A Guiné-Bissau entra esta quinta-feira num novo capítulo de incerteza política, com o termo do mandato de Umaro Sissoco Embaló a dividir opiniões entre Governo e oposição.
Enquanto sectores oposicionistas exigem a saída imediata do Presidente e a transferência de poderes para a Assembleia Nacional Popular, Embaló insiste que mantém todas as prerrogativas constitucionais até à tomada de posse de um novo chefe de Estado.
O Presidente recorda que a Constituição não prevê vazio de poder e garante que continuará a exercer funções com plenos poderes até Novembro, mês em que agendou eleições presidenciais e legislativas.
A oposição, porém, acusa-o de manipular interpretações jurídicas para se manter no cargo além do prazo que considera legítimo. Para os partidos adversários, a partir de 4 de Setembro, Embaló deixa de ter competência para assinar decretos e deve abandonar o Palácio da República.
Num discurso em Agosto, o chefe de Estado reagiu: “Oiço as pessoas dizerem que o mandato do Presidente termina no dia 04 [de Setembro]. Sim. Mas isso não quer dizer que o Presidente sai do Palácio ou não pode decretar. Não é assim. O Presidente assina decretos até ao dia em que deixar funções de Presidente, com a posse de um novo Presidente”.
A disputa sobre o calendário do mandato não é nova. Já em Fevereiro, a oposição defendia que o ciclo presidencial se encerrava no dia 27, cinco anos após a posse formal de Embaló. O Presidente, contudo, sustenta que o prazo deve contar a partir de Setembro de 2020, quando o Supremo Tribunal de Justiça confirmou a sua vitória eleitoral.
Na altura, o adversário Domingos Simões Pereira, líder do PAIGC, contestou os resultados e levou o caso ao Supremo. O tribunal, que também exerce funções de Tribunal Constitucional, decidiu a favor de Embaló, permitindo-lhe governar.
Mesmo tendo tomado posse de forma simbólica em Fevereiro de 2020, Embaló só reconhece a data de Setembro como início formal do mandato. É esse argumento que lhe serve agora de escudo contra a pressão da oposição.
A tensão intensificou-se quando Embaló decidiu marcar eleições gerais e presidenciais para 23 de Novembro. Para os partidos adversários, a Constituição determinava a realização das legislativas até 90 dias após a dissolução do parlamento, em Dezembro de 2023.

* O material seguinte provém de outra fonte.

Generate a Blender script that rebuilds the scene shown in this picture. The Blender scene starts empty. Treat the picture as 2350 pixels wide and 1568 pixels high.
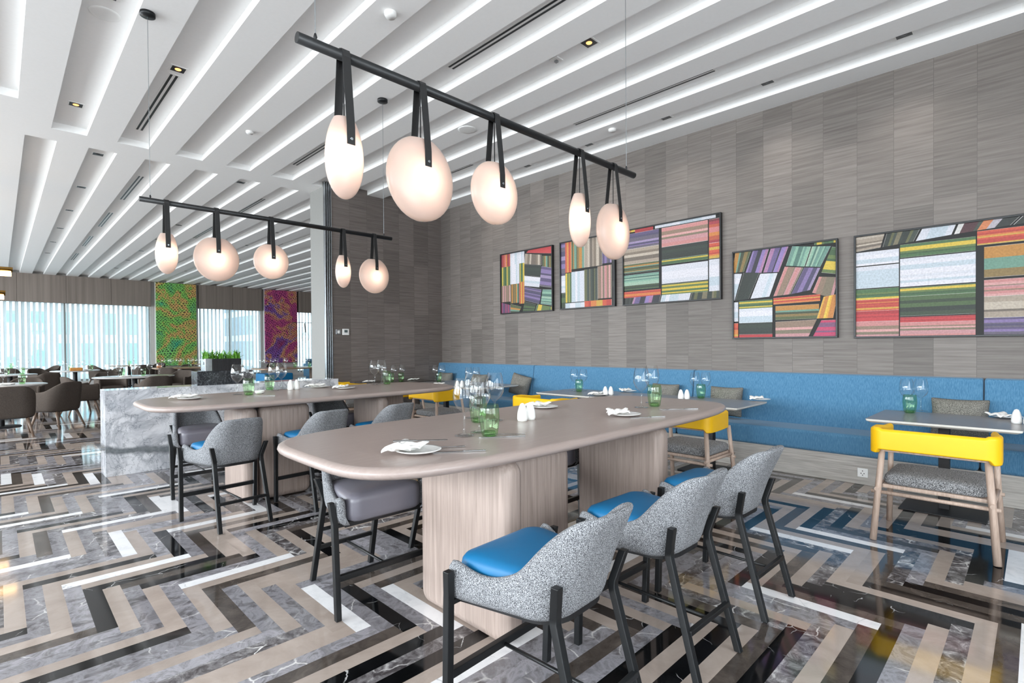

O Presidente justifica a dissolução com uma alegada tentativa de golpe de Estado que teria contado com a participação de alguns deputados. “Foi uma crise institucional grave”, declarou.
Já a oposição interpreta a decisão como uma manobra política para neutralizar a coligação PAI–Terra Ranka e o PAIGC, que haviam retomado protagonismo no parlamento.
Domingos Simões Pereira acusa Embaló de incoerência. “Sempre dissemos que o mandato terminava a 27 de Fevereiro. Ele disse que não. Agora que chegou a 4 de Setembro, deve ser coerente e abandonar a presidência”, defende.
O líder do PAIGC acrescenta que, cessadas as funções do Presidente, a Constituição prevê que o poder transite para o presidente da Assembleia Nacional Popular.
Contudo, Simões Pereira perdeu essa posição após a dissolução do parlamento, sendo substituído por Adja Satu Camará, do MADEM-G15, partido criado por Embaló.
O impasse ameaça mergulhar a Guiné-Bissau numa nova fase de instabilidade política, um cenário recorrente na sua história recente, marcada por sucessivos golpes e crises institucionais.
Juristas locais consideram que a falta de consenso em torno da interpretação constitucional fragiliza as instituições. “Estamos perante um problema político com roupagem jurídica e, sem arbitragem clara, a crise tende a agravar-se”, comenta um constitucionalista ouvido pelo jornal.
A comunidade internacional acompanha com atenção. A CEDEAO e parceiros externos pedem moderação e diálogo, receosos de que a disputa se traduza em novos focos de instabilidade.
Embaló, no entanto, insiste em transmitir firmeza. “Não há vazio de poder. Há Constituição e calendário eleitoral. Até Novembro sigo como Presidente”, reafirmou recentemente.
Enquanto isso, movimentos oposicionistas mobilizam manifestações para exigir a saída do Presidente. O clima nas ruas de Bissau é de expectativa e tensão.
O desfecho deste braço-de-ferro será determinante para o rumo das eleições e para a credibilidade das instituições guineenses. A forma como Embaló e a oposição conduzirem este momento poderá definir se o país avança para uma transição pacífica ou mergulha em mais uma crise política.